Powerful forces at play in the Irish market
Navigating the strong currents in the Irish property industry will be the big challenge for 2013. The extent of these forces could make it a great year or a terrible one.
We are finishing 2012 with some sense of direction, with about €600 million in investment sales, a reviving housing market, particularly in inner Dublin, and a level of mortgage finance emerging for house buyers. Maybe this trend will continue, but the forces at work could drive us off this benign course.
Those forces include bank deleveraging, uncertainty about the euro’s future, a moribund world economy, the impact of the Budget on the Irish economy, the absence of credit for purchasers, the level of foreign direct investment into Ireland and the limited availability of equity to buy property. But whatever the outcome, it can’t be worse than the experience of 2009-2011, when almost nothing positive happened.
Bank deleveraging
Probably the most significant current is the need for the Irish banks to deleverage over the next seven years to comply with new banking rules. The extent of deleveraging so far by the Irish banks is about €35 billion but the rundown of the loan books has a long way to go. This will involve sales of loan books to overseas investors.
As a result, many professional borrowers will have a new banker in the not too distant future – and not out of choice. That lender will have a totally different attitude to his debtor than his former Irish banker, having bought the loan at a significant discount to its nominal value.
The expectation is that the new banker will adopt a far more aggressive approach to their borrower but the good news is that that they will be prepared to slice and dice to get a result. That result will be either a turn on the price paid for the loan, or a handsome income, while awaiting the eventual disposal of the asset. I have tried to get an estimate on the likely level and timing of loan book sales but there is a very wide range of estimates in the marketplace. Nama seems to be in the best position as it does not have to comply with the various Basle rules applying to the banking sector. It also has very cheap funding and is well ahead of its bond repayment commitments. The big question about bank deleveraging is the risk that much more property comes onto a credit-starved Irish market than it can absorb and thus forces down values even further.
Values
Until I learned recently about the possible scale of the deleveraging coming down the tracks I would have subscribed to the idea that we were at the bottom of the property value curve, particularly in Dublin.
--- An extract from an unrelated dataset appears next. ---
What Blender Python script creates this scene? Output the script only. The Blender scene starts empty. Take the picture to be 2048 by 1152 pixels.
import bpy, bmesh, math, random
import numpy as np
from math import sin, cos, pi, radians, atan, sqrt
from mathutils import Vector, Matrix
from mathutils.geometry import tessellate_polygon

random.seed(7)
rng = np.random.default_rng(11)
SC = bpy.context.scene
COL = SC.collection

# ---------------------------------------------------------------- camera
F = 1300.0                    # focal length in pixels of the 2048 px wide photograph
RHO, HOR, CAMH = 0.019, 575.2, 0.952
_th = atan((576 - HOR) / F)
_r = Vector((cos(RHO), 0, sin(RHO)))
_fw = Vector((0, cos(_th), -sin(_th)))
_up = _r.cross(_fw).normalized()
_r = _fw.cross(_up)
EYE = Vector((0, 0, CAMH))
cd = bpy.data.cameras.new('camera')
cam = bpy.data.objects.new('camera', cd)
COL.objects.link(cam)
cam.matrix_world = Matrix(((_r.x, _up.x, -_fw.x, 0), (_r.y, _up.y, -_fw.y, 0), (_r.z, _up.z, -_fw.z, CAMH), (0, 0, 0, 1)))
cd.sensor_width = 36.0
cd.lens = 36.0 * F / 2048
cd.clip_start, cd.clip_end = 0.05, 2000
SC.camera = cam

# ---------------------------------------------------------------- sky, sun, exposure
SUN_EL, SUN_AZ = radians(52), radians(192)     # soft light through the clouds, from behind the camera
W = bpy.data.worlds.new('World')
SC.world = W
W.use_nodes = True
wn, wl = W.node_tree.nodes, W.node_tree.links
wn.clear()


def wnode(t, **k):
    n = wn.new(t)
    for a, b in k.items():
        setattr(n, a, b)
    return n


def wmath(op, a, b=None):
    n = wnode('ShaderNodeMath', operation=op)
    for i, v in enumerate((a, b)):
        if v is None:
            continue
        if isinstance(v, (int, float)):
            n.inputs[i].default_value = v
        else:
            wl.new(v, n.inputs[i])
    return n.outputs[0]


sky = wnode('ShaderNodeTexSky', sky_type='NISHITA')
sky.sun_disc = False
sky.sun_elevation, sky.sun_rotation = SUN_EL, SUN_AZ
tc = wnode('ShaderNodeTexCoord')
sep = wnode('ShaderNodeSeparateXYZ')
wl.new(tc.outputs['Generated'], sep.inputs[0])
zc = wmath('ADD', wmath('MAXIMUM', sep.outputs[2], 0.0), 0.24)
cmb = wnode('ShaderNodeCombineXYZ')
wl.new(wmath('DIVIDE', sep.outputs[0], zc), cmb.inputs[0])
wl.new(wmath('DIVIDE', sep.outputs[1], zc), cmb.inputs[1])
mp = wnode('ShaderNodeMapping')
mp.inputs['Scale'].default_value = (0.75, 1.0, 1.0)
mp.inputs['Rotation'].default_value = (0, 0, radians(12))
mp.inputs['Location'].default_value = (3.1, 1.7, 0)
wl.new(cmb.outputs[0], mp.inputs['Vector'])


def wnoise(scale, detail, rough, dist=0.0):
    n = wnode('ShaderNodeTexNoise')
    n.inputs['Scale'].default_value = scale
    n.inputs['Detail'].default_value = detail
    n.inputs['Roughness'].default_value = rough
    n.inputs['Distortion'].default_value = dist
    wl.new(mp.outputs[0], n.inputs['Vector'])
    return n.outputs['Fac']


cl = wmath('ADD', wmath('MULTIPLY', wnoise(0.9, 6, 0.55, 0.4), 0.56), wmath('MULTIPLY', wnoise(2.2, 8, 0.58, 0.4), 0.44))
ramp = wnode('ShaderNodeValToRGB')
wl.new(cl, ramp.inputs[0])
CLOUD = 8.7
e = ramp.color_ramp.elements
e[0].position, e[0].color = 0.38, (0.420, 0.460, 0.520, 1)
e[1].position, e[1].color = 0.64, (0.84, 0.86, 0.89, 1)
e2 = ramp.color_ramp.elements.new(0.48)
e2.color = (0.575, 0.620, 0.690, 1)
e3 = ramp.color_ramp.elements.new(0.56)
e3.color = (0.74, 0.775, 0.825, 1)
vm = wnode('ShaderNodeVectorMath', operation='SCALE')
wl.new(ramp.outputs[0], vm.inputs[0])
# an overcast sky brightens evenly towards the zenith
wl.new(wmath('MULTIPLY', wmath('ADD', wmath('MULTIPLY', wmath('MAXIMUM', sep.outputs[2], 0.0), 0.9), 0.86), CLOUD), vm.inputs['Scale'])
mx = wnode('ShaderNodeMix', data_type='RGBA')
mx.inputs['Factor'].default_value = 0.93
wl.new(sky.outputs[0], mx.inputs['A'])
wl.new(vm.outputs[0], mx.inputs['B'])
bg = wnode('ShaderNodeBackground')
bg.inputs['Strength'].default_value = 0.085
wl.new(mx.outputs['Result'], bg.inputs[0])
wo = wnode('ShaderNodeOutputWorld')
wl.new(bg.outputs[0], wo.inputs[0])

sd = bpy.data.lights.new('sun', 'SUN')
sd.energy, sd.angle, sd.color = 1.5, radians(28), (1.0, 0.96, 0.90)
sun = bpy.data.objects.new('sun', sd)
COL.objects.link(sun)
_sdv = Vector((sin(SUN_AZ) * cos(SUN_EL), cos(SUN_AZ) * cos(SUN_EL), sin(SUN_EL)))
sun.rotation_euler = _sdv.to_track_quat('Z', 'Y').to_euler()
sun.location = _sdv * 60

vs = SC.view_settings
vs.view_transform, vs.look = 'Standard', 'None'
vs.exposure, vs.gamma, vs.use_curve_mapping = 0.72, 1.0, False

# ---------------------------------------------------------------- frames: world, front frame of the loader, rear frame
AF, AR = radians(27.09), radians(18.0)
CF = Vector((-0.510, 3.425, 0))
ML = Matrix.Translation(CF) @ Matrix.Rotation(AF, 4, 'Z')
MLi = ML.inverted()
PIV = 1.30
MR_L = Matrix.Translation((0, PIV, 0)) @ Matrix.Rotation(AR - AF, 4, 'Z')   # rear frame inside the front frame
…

However, now I am not so sure, specially in the secondary markets where most of the loan books are secured. It will come down to four factors: volume of sales; price paid for the loan; investment timescale of the loan purchaser; and the ability of the borrower/property to generate income to service the loan or capital to pay it back from its own resources or by forced sale of the asset – even at a significant discount. Trying to guess the outcome of this and its impact on asset values is like predicting the winner of the 3.30 at Punchestown.